Tuesday, June 8, 2010

A British General Election

There has been very recently a general election in the UK in which the British Labour Party won an enormous majority in the House of Commons and now forms the current government there. In the Irish Republic an election will more than likely take place sometime in June of this year. Some reflection on the character of these elections is opportune:

The general elections are a fight for the floating vote. The election is generally fought and won over a minority of the electorate: the floating electorate. This element within the electorate tends to be fickle. It tends to vote this way or that for the most fickle of reasons such as the facial features of candidates or some such superficial characteristic. It is this element within the electorate to which the party political image industry has most impact. The image and showbiz characteristic of modern elections is, in a sense, a function of the need to win over this element within the electorate.

Since it is among the least political element of the voting electorate the floating electorate makes or breaks governments on the basis of secondary and superficial matters. This tends to give election campaigns a more superficial character.

The elections are won or loss in the marginal constituencies. And these marginals are won or loss on the basis of the how the floating vote turns. In short a small minority of the electorate, in a sense, dictate the kind of government and even society we are to have. It is to this minority that the official politicians direct most of their attention. This minority increasingly determines the character of politics during the campaign and the character of media coverage during it.

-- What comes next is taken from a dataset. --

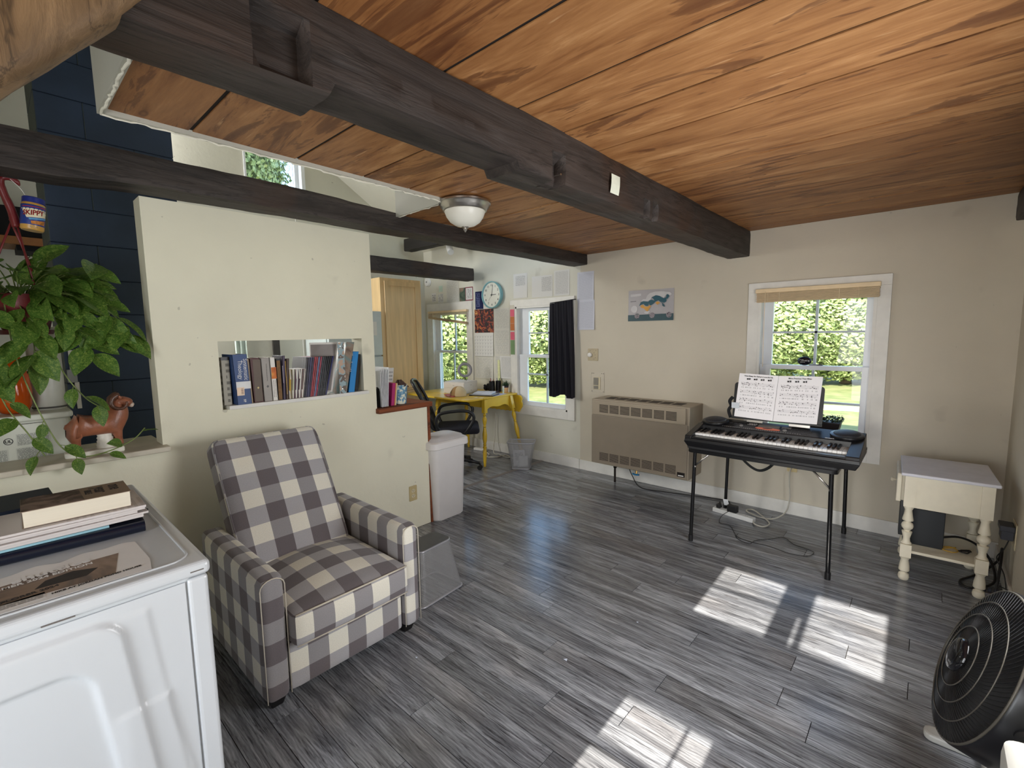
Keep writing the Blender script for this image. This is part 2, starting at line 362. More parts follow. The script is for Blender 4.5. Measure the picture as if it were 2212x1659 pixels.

The floating vote appears to be increasing and is becoming a bigger element in elections for a number of reasons. The shift of the main parties to what is questionably called the centre is a factor in this. If there exists little difference between the principal political actors on the electoral stage then clearly their success at the polls will tend to be a product of secondary superficial factors such as image, style and personality. Since the differences between the contestants are marginal the contest tends to be grounded increasingly on marketing, on creating the illusion of real difference. As a result of this the election is fought and won on the basis of superficial issues. This means that election campaigns are increasingly trivialised so that debate turns around superficial and derivative matters while the fundamental issues tend to be increasingly submerged under a mountain of trivia such as Tony Blair’s football skills in relation to Kevin Keegan (the logic being that if you are good a football you are politically good). Instead of the election contributing to the increased politicisation of the populace the opposite dynamic takes place. Consequently politics tends to turn around superficial issues. People increasingly begin to think that superficial issues is the meaning of politics. As the fundamental issues retreat into the background superficial issues are, in a sense, transformed into their opposite, fundamental issues. On the other hand fundamental issues are turned into their opposite, superficial issues. This is why it almost considered Neanderthal and even kitsch to raise issues such as the need to eliminate market relations. Politics then turns into anti-politics. Politics looses becomes meaningless: the postmodernist’s dream (buckets of wee signifiers emancipated from signification!). What is called politics is no longer politics. Consequently the politicians elected into government are less and less politicians but theatrical figures from puppitry. As this trend develops the real politics increasingly takes place behind the backs of the people. The invisible figures in upper echelons of the state and certain other capitalist institutions makes the real politics.

Consequently the difference between the political parties continuously diminishes since they are constrained by the politics as prescribed by the invisible cliques such as the invisible administrators of the state and parastatal bodies such as the European Commission which are an expression of the objective necessities of world capitalism. The official politicians are the “frontmen” there to distract our attention while the significant activity takes place behind the world stage curtain.

In short the election campaigns rather than contributing towards increased politicisation forms part of a depoliticisation process: a retreat form the Enlightenment tradition.

The above are but tentative observations on general elections in Ireland, Gt. Britain and possibly elsewhere.